Posted on February 28, 2016 at 12:00 pm

This year’s Oscar broadcast has an important innovation.  Nominees have been asked for their list of people to thank, and those names will run at the bottom of the screen so they can — we hope — say something more thoughtful and interesting than the usual frantic jumble before the music cuts them off.

Chris Rock’s hosting comes at the right time, as the #oscarssowhite campaign once again draws attention to the unconscionable snubs to performers and filmmakers of color.  The Washington Post has an excellent story about “The Staggering Numbers that Prove Hollywood Has a Serious Race Problem.”   The Oscar voters are “89 percent male and 84 percent white, and roughly half are 60 or older.”

“The academy is going to lead and not wait for the industry to catch up,” said Cheryl Boone Isaacs, the academy president and a black woman, in a statement. Isaacs was not made available for comment for this story, but at an Oscar nominees luncheon this month, she said, “This year, there’s an elephant in the room. I have asked the elephant to leave.”
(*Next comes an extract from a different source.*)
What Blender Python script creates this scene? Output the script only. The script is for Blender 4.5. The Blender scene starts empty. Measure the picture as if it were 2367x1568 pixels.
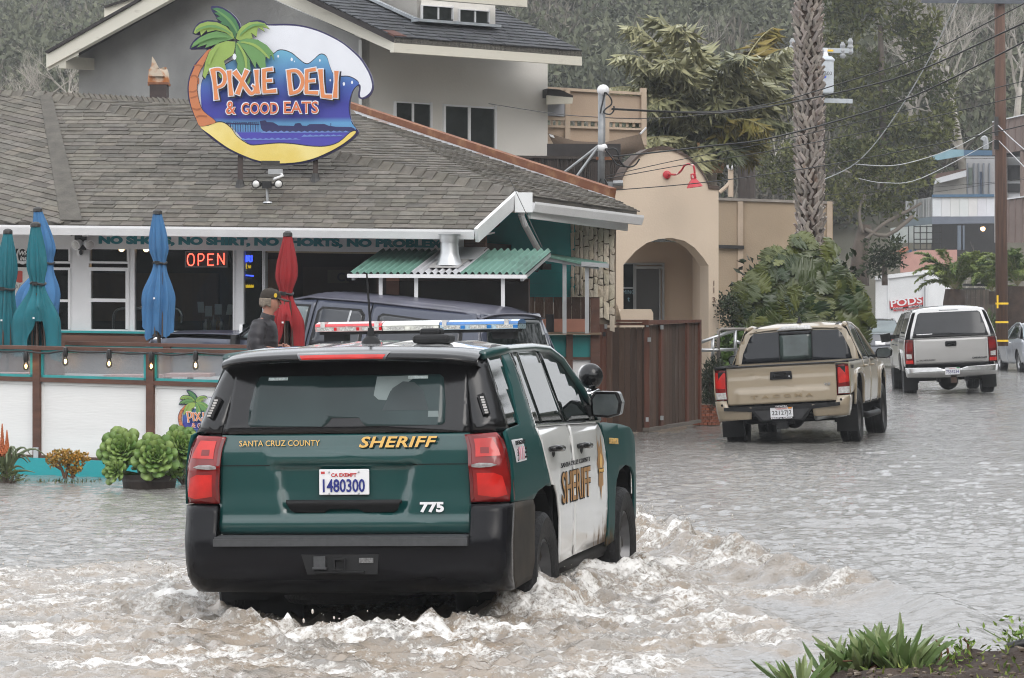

The failure to include a single non-white nominee in the acting categories this year — again — has put some pressure on the Academy and the industry. Stories like this one in the New York Times about What It’s Like to Work in Hollywood (If You’re Not a Straight White Man) does something Hollywood rarely does — it allows people from diverse backgrounds to tell their own stories.

And in another Washington Post story, Dan Zak goes behind the numbers to note, for example, that Denzel Washington and Morgan Freeman account for a quarter of all nominations for African-Americans.

Other kinds of exclusions are also being raised. A transgender nominee is unhappy that her nominated song is being excluded from the show. I was glad to see that stunt creators are seeking recognition by the Oscars. With movies like “Mad Max: Fury Road” nominated for Best Picture, it is long past time to recognize stunt coordinators’ work in telling the stories that audiences find most compelling.

And even the insiders are getting tired to the promotional bonanza that is the “swag bags” given to some nominees and all of the presenters, most of whom are already vastly wealthy. With the current market value of $230,000 for items including first-class travel (a $55,000 trip to Israel in this year’s bag has already sparked complaints from Palestinian groups) and electronics, the Academy is fighting to have its logo and implied affiliation removed from the press releases.

My friend Nell Scovell has the most thoughtful assessment. She does not try to pretend to understand all the concerns or have all the answers, but she raises some interesting questions about a range of issues of equality of opportunity to give everyone the right to do his and her best work. For example,

The Women’s Media Center (co-founded by two-time Oscar winner Jane Fonda) recently reported that in the past decade, women have received only 19 percent of all non-acting Oscar nominations. This year in cinematography, directing and editing, only one woman made the cut. This article makes the case that Sixel is the Imperator Furiosa of the editing room.